Florence Dupré la Tour

Dargaud

  • Conseillé par (Libraire)
    19 août 2020

    Amusant et percutant

    Avec « Extases » Jean-Louis Tripp a osé rompre un tabou, celui de parler et de dessiner la sexualité masculine dès les premiers émois. Zep l’avait précédé avec son universel Zizi Textuel mais dans un contexte plus enfantin et didactique. Avec le premier tome de Pucelle, justement sous titrée La débutante, Florence Dupré la Tour, oscille entre les deux ouvrages qui l’ont précédé. Comme Tripp, il s’agit là d’un récit totalement personnel et autobiographique mais il concerne l’enfance et s’achèvera avec le tome 2 à l’âge de 18 ans.

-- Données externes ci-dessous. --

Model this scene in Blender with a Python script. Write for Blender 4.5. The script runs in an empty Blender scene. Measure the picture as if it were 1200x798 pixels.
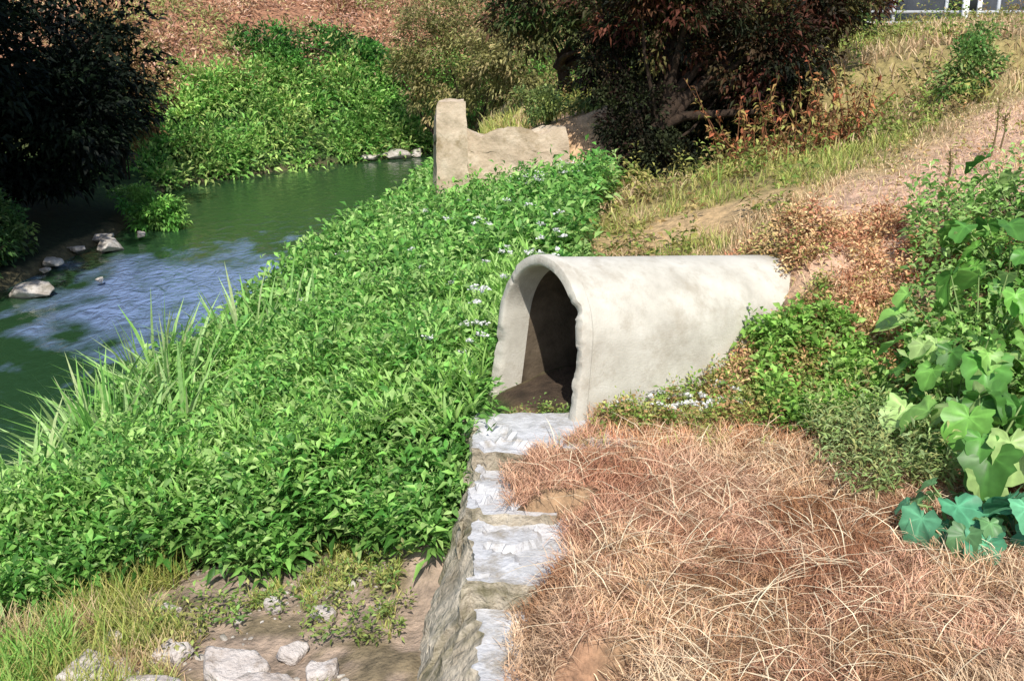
import bpy, math, numpy as np, bmesh
from mathutils import Vector
rng=np.random.default_rng(7)
scene=bpy.context.scene
CAMZ=3.4; PITCH=math.radians(18)
# ---------------------------------------------------------------- noise
_T=np.random.default_rng(3).random((256,256))
def vn(x,y):
    xi=np.floor(x).astype(int); yi=np.floor(y).astype(int); fx=x-xi; fy=y-yi
    fx=fx*fx*(3-2*fx); fy=fy*fy*(3-2*fy)
    a=_T[xi%256,yi%256]; b=_T[(xi+1)%256,yi%256]; c=_T[xi%256,(yi+1)%256]; d=_T[(xi+1)%256,(yi+1)%256]
    return (a*(1-fx)+b*fx)*(1-fy)+(c*(1-fx)+d*fx)*fy
def fbm(x,y,s=1.0,o=4):
    x=np.asarray(x,float)/s+31.7; y=np.asarray(y,float)/s+77.3; r=0;a=.5;t=0
    for i in range(o):
        r=r+a*vn(x,y); t+=a; a*=.5; x=x*2.03+5.1; y=y*2.03+9.7
    return r/t
def ss(x,a,b):
    t=np.clip((x-a)/(b-a),0,1); return t*t*(3-2*t)
# ---------------------------------------------------------------- river outline
RY=[-60,0,5,8,10,12.5,14,17.8,21.3,26,30,33,35,37,40,60]; RX=[-5.6,-5.6,-5.4,-5.2,-5.2,-5.0,-4.6,-4.05,-3.5,-2.9,-2.6,-1.8,.3,5,14,70]
LY=[-60,0,12,18,24,27,31,34,37,40,45,60]; LX=[-10.8,-10.6,-10.1,-9.6,-9.2,-9.5,-10.2,-7.8,-5,-1,8,60]
def poly(ys,xs):
    P=[]
    for i in range(len(ys)-1):
        n=max(2,int(math.hypot(ys[i+1]-ys[i],xs[i+1]-xs[i])/.3))
        for k in range(n): P.append((xs[i]+(xs[i+1]-xs[i])*k/n, ys[i]+(ys[i+1]-ys[i])*k/n))
    return np.array(P)
PR=poly(RY,RX); PL=poly(LY,LX)
def pdist(x,y,P):
    out=np.empty(x.size); xf=x.ravel(); yf=y.ravel()
    for i in range(0,x.size,20000):
        dx=xf[i:i+20000,None]-P[None,:,0]; dy=yf[i:i+20000,None]-P[None,:,1]
        out[i:i+20000]=np.sqrt((dx*dx+dy*dy).min(1))
    return out.reshape(x.shape)
PIPE0=np.array([.22,8.8]); PD=np.array([.86,.51])/np.hypot(.86,.51)
def pcoord(x,y): return (x-PIPE0[0])*PD[0]+(y-PIPE0[1])*PD[1], (x-PIPE0[0])*PD[1]-(y-PIPE0[1])*PD[0]
# y0,y1,top z,left x,right x,batter
STEPS=[(2.4,4.95,-.52,-.22,.80,.98),(4.95,5.95,-.42,-.22,.70,.95),(5.95,6.85,-.22,-.24,.72,.78),(6.85,7.62,-.14,-.30,.34,.52),(7.62,8.35,.02,-.36,1.05,.28)]
def wall_edge(y):
    y=np.asarray(y,float)
    e=np.where(y<4.95,.44,np.where(y<5.95,.10,np.where(y<6.85,.46,np.where(y<7.62,.06,.52+.4*(y-7.62)))))
    return e+.26*(fbm(y*0,y,.4,4)-.5)
def walltop(y):
    y=np.asarray(y,float); return np.where(y<4.95,-.52,np.where(y<5.95,-.42,np.where(y<6.85,-.22,np.where(y<7.62,-.14,.02))))
def height(x,y):
    x=np.asarray(x,float); y=np.asarray(y,float)
    xr=np.interp(y,RY,RX); xl=np.interp(y,LY,LX)
    right=x>=xr; left=x<=xl
    dr=pdist(x,y,PR); dl=pdist(x,y,PL)
    nz=fbm(x,y,1.3,4)-.5
    low=np.interp(dr,[0,.4,2.5,4.6],[-2.1,-1.65,-1.25,-1.05])+.16*nz+.5*ss(x,-1.3,-.4)*ss(y,6.8,7.8)+.10*(fbm(x,y,.35,4)-.5)*ss(dr,.5,1.5)
    up_t=np.interp(x,[-6,-3.5,-1.5,.2,30],[-1.7,-1.4,-.75,-.05,0.0])
    up_t=np.minimum(up_t, np.interp(dr,[0,.4,2.5,5,9],[-2.1,-1.6,-1.0,-.2,1]))+.12*nz
    rise=2.5*np.tanh(np.maximum(.34*(x-1.6),0)/2.5)*ss(y,7.6,10.5)+.07*np.maximum(x-1.8,0)*(1-ss(y,7.6,10.5))
    rise=rise*(1-.6*ss(y,16,21)*(1-ss(x,5,9)))
    terr=up_t+rise
    terr=terr+.80*np.exp(-(((x-3.0)/.62)**2+((y-10.6)/.85)**2))
    s,l=pcoord(x,y)
    terr=terr+.34*np.exp(-(((s-2.5)/1.0)**2+((l-.75)/.5)**2))
    mound=1.45*ss(x,-1.3,-.7)*(1-ss(x,5,9)*.5)*ss(y,21.7,22.6)*(1-ss(y,30,33))
    terr=terr+mound
    e=wall_edge(y); wt=walltop(y)
    top=np.where(x>e-.05, (wt-.05)+(.0-wt+.05)*ss(x,e-.05,e+.16-wt*.35)+.05*nz, -.95)+.07*np.maximum(x-1.8,0)
    near=np.where(x>-.16, top, low)
    w=ss(y,8.0,8.45)
    z=near*(1-w)+terr*w
    z=np.where(right,z,-2.4)
    a=np.interp(dl,[0,.4,1.5,3.2,6.5,12,60],[-2.1,-1.6,-.8,.6,3.1,5.5,9])
    b=np.interp(dl,[0,.5,3,8,16,60],[-2.1,-1.62,-1.1,.8,3.2,8])
    k=ss(y,27,33); L=a*k+b*(1-k)+.5*(fbm(x,y,2.5,4)-.5)*ss(dl,.3,3)
    z=np.where(left,L,z)
    return z+.04*(fbm(x,y,.3,2)-.5)
def h1(x,y): return float(height(np.array([x]),np.array([y]))[0])
PATHP=poly([10.9,11.8,13.5,16.5,21,30],[3.0,4.3,6.0,9.3,15,26])
def path_d(x,y): return pdist(np.asarray(x,float),np.asarray(y,float),PATHP)
# ---------------------------------------------------------------- materials
def newmat(name):
    m=bpy.data.materials.new(name); m.use_nodes=True; nt=m.node_tree; nt.nodes.clear(); return m,nt
def N(nt,t,**k):
    n=nt.nodes.new(t)
    for a,b in k.items(): setattr(n,a,b)
    return n
def leafmat(name,rough=.5,trans=.3,scale=40,spec=.35):
    m,nt=newmat(name); L=nt.links
    out=N(nt,'ShaderNodeOutputMaterial'); p=N(nt,'ShaderNodeBsdfPrincipled'); tr=N(nt,'ShaderNodeBsdfTranslucent'); mx=N(nt,'ShaderNodeMixShader')
    at=N(nt,'ShaderNodeAttribute',attribute_name='Col'); nz=N(nt,'ShaderNodeTexNoise'); tc=N(nt,'ShaderNodeTexCoord')
    nz.inputs['Scale'].default_value=scale; L.new(tc.outputs['Object'],nz.inputs['Vector'])
    mr=N(nt,'ShaderNodeMapRange'); mr.inputs['To Min'].default_value=.6; mr.inputs['To Max'].default_value=1.4
    L.new(nz.outputs['Fac'],mr.inputs['Value'])
    mm=N(nt,'ShaderNodeMix',data_type='RGBA',blend_type='MULTIPLY'); mm.inputs[0].default_value=1
    L.new(at.outputs['Color'],mm.inputs[6]); L.new(mr.outputs[0],mm.inputs[7])
    L.new(mm.outputs[2],p.inputs['Base Color']); L.new(mm.outputs[2],tr.inputs['Color'])
    p.inputs['Roughness'].default_value=rough; p.inputs['Specular IOR Level'].default_value=spec
    mx.inputs[0].default_value=trans
    L.new(p.outputs[0],mx.inputs[1]); L.new(tr.outputs[0],mx.inputs[2]); L.new(mx.outputs[0],out.inputs[0]); return m
def noisemat(name,c1,c2,scale=5,rough=.9,bump=.3,c3=None,attr=False,detail=8,bscale=None,stain=None):
    m,nt=newmat(name); L=nt.links
    out=N(nt,'ShaderNodeOutputMaterial'); p=N(nt,'ShaderNodeBsdfPrincipled'); tc=N(nt,'ShaderNodeTexCoord')
    nz=N(nt,'ShaderNodeTexNoise'); nz.inputs['Scale'].default_value=scale; nz.inputs['Detail'].default_value=detail; nz.inputs['Roughness'].default_value=.65
    L.new(tc.outputs['Object'],nz.inputs['Vector'])
    cr=N(nt,'ShaderNodeValToRGB'); e=cr.color_ramp.elements; e[0].position=.32;e[0].color=(*c1,1);e[1].position=.68;e[1].color=(*c2,1)
    if c3: q=e.new(.5); q.color=(*c3,1)
    L.new(nz.outputs['Fac'],cr.inputs[0]); col=cr.outputs[0]
    if attr:
        at=N(nt,'ShaderNodeAttribute',attribute_name='Col'); mm=N(nt,'ShaderNodeMix',data_type='RGBA',blend_type='MULTIPLY'); mm.inputs[0].default_value=1
        L.new(at.outputs['Color'],mm.inputs[6]); L.new(col,mm.inputs[7]); col=mm.outputs[2]
    if stain:
        n3=N(nt,'ShaderNodeTexNoise'); n3.inputs['Scale'].default_value=stain[1]; n3.inputs['Detail'].default_value=10; n3.inputs['Roughness'].default_value=.7; L.new(tc.outputs['Object'],n3.inputs['Vector'])
        r3=N(nt,'ShaderNodeMapRange'); r3.inputs['From Min'].default_value=.50; r3.inputs['From Max'].default_value=.66; r3.inputs['To Max'].default_value=stain[2]; L.new(n3.outputs['Fac'],r3.inputs['Value'])
        m3=N(nt,'ShaderNodeMix',data_type='RGBA'); L.new(r3.outputs[0],m3.inputs[0]); L.new(col,m3.inputs[6]); m3.inputs[7].default_value=(*stain[0],1); col=m3.outputs[2]
    L.new(col,p.inputs['Base Color']); p.inputs['Roughness'].default_value=rough; p.inputs['Specular IOR Level'].default_value=.25
    n2=N(nt,'ShaderNodeTexNoise'); n2.inputs['Scale'].default_value=bscale or scale*5; n2.inputs['Detail'].default_value=6; L.new(tc.outputs['Object'],n2.inputs['Vector'])
    b=N(nt,'ShaderNodeBump'); b.inputs['Strength'].default_value=bump; b.inputs['Distance'].default_value=.03
    L.new(n2.outputs['Fac'],b.inputs['Height']); L.new(b.outputs[0],p.inputs['Normal']); L.new(p.outputs[0],out.inputs[0]); return m
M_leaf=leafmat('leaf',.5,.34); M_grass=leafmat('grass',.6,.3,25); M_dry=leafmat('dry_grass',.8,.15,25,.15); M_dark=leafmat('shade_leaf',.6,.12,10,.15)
M_big=leafmat('broad_leaf',.42,.3,14)
M_ground=noisemat('ground',(.5,.5,.5),(1.4,1.35,1.3),7,.95,.9,attr=True,bscale=30)
M_bark=noisemat('bark',(.02,.014,.01),(.07,.045,.03),12,.9,.8)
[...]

    « La chose » et « Ca ne doit pas être dit » sont les deux préceptes qui vont diriger les premiers pas de Florence dans cet univers de la sexualité. Il faut dire, et elle ne mâche pas ses mots, ni ses dessins, que sa famille relève de la plus pure tradition chrétienne, bourgeoise et rétrograde. A force d’utiliser le silence, de cacher les vrais mots derrière d’hallucinantes périphrases, la petite fille va se constituer un monde de fantasmes et d’imaginaire totalement terrifiant. « Quand on ne sait rien, on imagine tout, et surtout le pire ». Tout n’est que faux semblants, baignant la vie familiale à Buenos Aires dans un halo d’images familiales proches d’une iconographie religieuse. Florence au jardin d’enfant, Florence à la prière, Florence à la piscine, qui ne sont pas loin de ressembler aux lénifiants « Martine », dont la lecture a bercé tant de petites filles. Dans le domaine de Nagot, près de Troyes, ou en Guadeloupe, cette vie fictive qu’impose la mère, alors que le père grotesquement dessiné exerce une autorité sans partage basée sur des ordres sans le moindre sens mais porteurs de domination, va se transformer peu à peu en véritable traumatisme qu’accentuera la venue de premières règles.
    L’autrice y va franco, violente avec son milieu social, avec sa famille, elle n’épargne ni par le dessin, ni par le texte, l’univers dans lequel elle a grandi, celui où on est entouré de « barbares incultes », quand le « entre nous » devient racisme. Il y a du Reiser dans la manière de dessiner un coït canin, pour ne pas dire clairement « la chose » ou dans une pleine page, à la manière d’une couverture de Charlie hebdo, d’imaginer une mère hurlante demandant « Qui a laissé une culotte souillée dans le panier à linge? ». Florence crie sa colère devant cette société patriarcale dont on a envie de rire la médiocrité, la bêtise mais elle exprime bouche grande ouverte, crayon tremblant, une énorme souffrance qui arrive jusqu’à nos oreilles, avec ou sans typographie particulière. Elle ne suscite en apparence aucune empathie n’hésitant pas à se dessiner comme une petite fille moche, arrogante, mais le lecteur n’a pourtant pas envie de l’abandonner à son triste sort. Il a envie de la prendre par la main, de lui expliquer la vie, de lui montrer que la sexualité peut être belle, que la femme n’est pas faite uniquement pour procréer.

    Sur la dernière page de l’album une photo sépia montre Florence en compagnie de sa soeur, deux enfants déguisés en ange, ailes dans le dos, mains jointes. Un clin d’oeil ironique qui résonne comme un doigt d’honneur à cette éducation ratée et porteuse de souffrance.